Quant aux autres entités, non seulement les sous-locations n’ont pas été autorisées par le bailleur, mais encore lesdites entités ne justifient pas un intérêt légitime à une prolongation du bail, n’ayant aucune activité agricole ou horticole.

Enfin, l’appelant n’a pas démontré avoir entrepris des démarches en vue de trouver une solution de remplacement.

Ainsi, en constatant que l’appelant ne justifiait d’aucun intérêt personnel à la prolongation du bail, le Tribunal a correctement apprécié la situation juridique. Le chiffre 3 du dispositif du jugement attaqué sera donc également confirmé.

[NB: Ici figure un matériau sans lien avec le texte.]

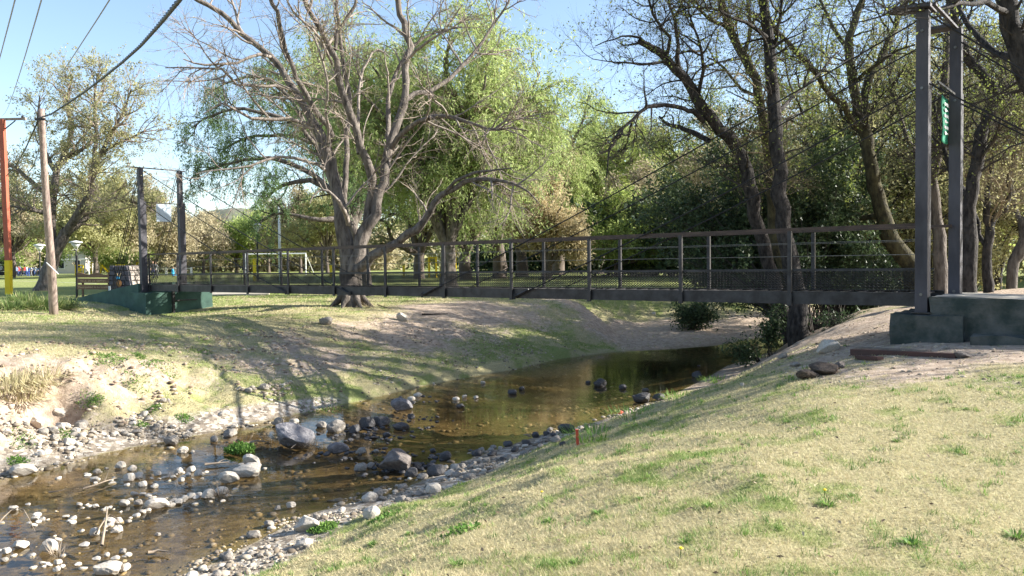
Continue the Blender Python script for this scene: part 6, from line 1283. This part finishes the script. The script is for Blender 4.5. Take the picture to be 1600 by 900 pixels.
p = ground_at(967, 648); mb = MB(); mb.tube([(0, 0, 0), (.02, 0, .03), (.05, .01, .05), (.09, .01, .06)], [.03, .035, .03, .012], 8); o = obj('plastic_scrap', mb.me('p', True), M_stake); o.location = Vector([float(c_) for c_ in p]); tag(o, 'small crumpled red plastic scrap on the edge of the near bank', 'litter')
def beam(a, b_, w_, h_, mat, name, lb, za=0, zb_=0):
    A_, B_ = ground_at(*a), ground_at(*b_); A_[2] += h_ / 2 + za; B_[2] += h_ / 2 + zb_; t_ = empty(name, (A_ + B_) / 2, lb, 'beam'); mb = MB(); mb.bar(A_, B_, w_, h_); wobj('beam_body', mb.me(), mat, t_); return t_
beam((1332, 557), (1496, 559), .11, .09, M_beam, 'red_beam', 'long oxide red beam lying on the dirt below the right footing', .02, -.035)
beam((1340, 550), (1452, 551), .10, .06, M_beamold, 'grey_timber', 'grey timber lying just behind the red beam', .015, -.02)
beam((1340, 561), (1376, 563), .10, .05, M_beam, 'red_beam', 'short broken piece of red beam before the long one')
for (px, py, w_, h_, mt, lb) in ((1290, 586, 52, 20, M_soil, 'dark clod of soil and roots on the crest of the near bank'), (1268, 592, 36, 13, M_soil, 'lower dark clod beside the soil and root mound'), (1314, 576, 20, 11, M_rockbrown, 'brown stone on top of the soil and root mound'), (1509, 560, 30, 11, M_rockbrown, 'flat reddish clod at the right end of the beams'), (1535, 537, 26, 12, M_rock, 'broken pale stone at the foot of the ramp wall'), (1560, 535, 18, 7, M_rock, 'small flat stone at the foot of the ramp wall'), (1480, 545, 10, 5, M_rock, 'little stone in front of the footing'), (1225, 560, 16, 8, M_rock, 'small stone on the shaded near bank'), (1160, 603, 8, 5, M_rockpale, 'white pebble on the bare crest of the near bank'), (1246, 573, 20, 7, M_rock, 'flat grey stone on the shaded near bank'), (238, 486, 10, 12, M_rockpale, 'small pale stone leaning on the left footing')):
    rock_px(px, py, w_, h_, mt, 'boulder' if w_ > 20 else 'stone', lb, None, w_ > 20)
print('individual stones', NR)
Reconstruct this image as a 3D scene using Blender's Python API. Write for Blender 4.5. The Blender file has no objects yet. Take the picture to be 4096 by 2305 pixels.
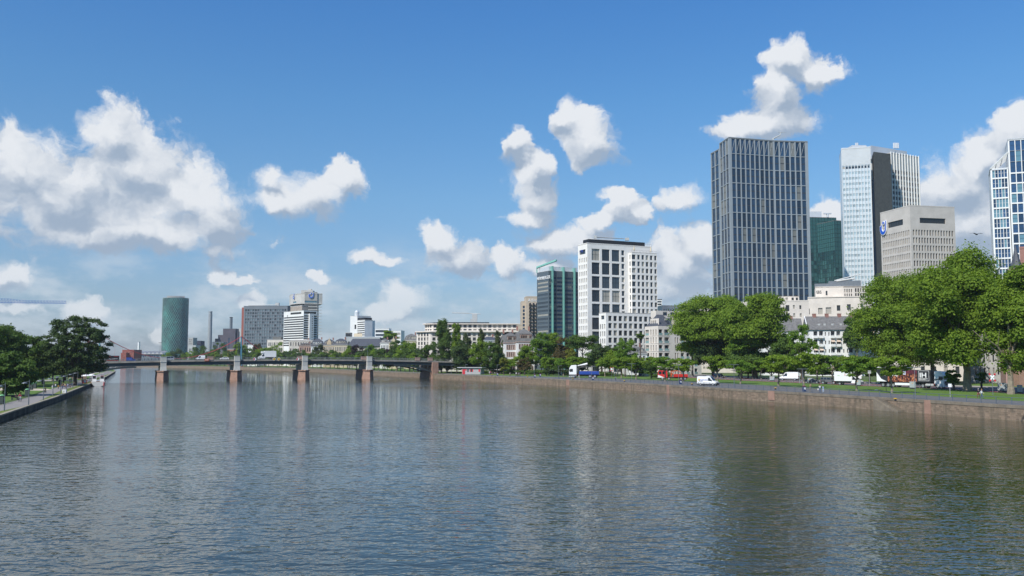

7.                  Il n'est pas prélevé de frais, ni alloué de dépens, dans les causes soumises à la juridiction des baux et loyers (art. 22 al. 1 LaCC).

* * * * *


PAR CES MOTIFS,
La Chambre des baux et loyers :


A la forme :

Déclare recevable l'appel interjeté le 8 février 2024 par A______ contre le jugement JTBL/13/2024 rendu le 8 janvier 2024 par le Tribunal des baux et loyers dans la cause C/21614/2019.

Au fond :

Confirme le jugement attaqué.

Dit que la procédure est gratuite.

Déboute les parties de toutes autres conclusions.

Siégeant :

Monsieur Ivo BUETTI, président; Madame Nathalie RAPP, juges; Monsieur
Yves BONARD, juge suppléant; Madame Sibel UZUN et Monsieur
Jean-Philippe FERRERO, juges assesseurs; Madame Maïté VALENTE, greffière.

 

 

 

 

 

 

 

 

 

 

Indication des voies de recours :

 

Le Tribunal fédéral connaît des recours constitutionnels subsidiaires; la qualité et les autres conditions pour interjeter recours sont déterminées par les art. 113 à 119
et 90 ss LTF. Le recours motivé doit être formé dans les trente jours qui suivent la notification de l'expédition complète de l'arrêt attaqué. L'art. 119 al. 1 LTF prévoit que si une partie forme un recours ordinaire et un recours constitutionnel, elle doit déposer les deux recours dans un seul mémoire.

Le recours doit être adressé au Tribunal fédéral, 1000 Lausanne 14.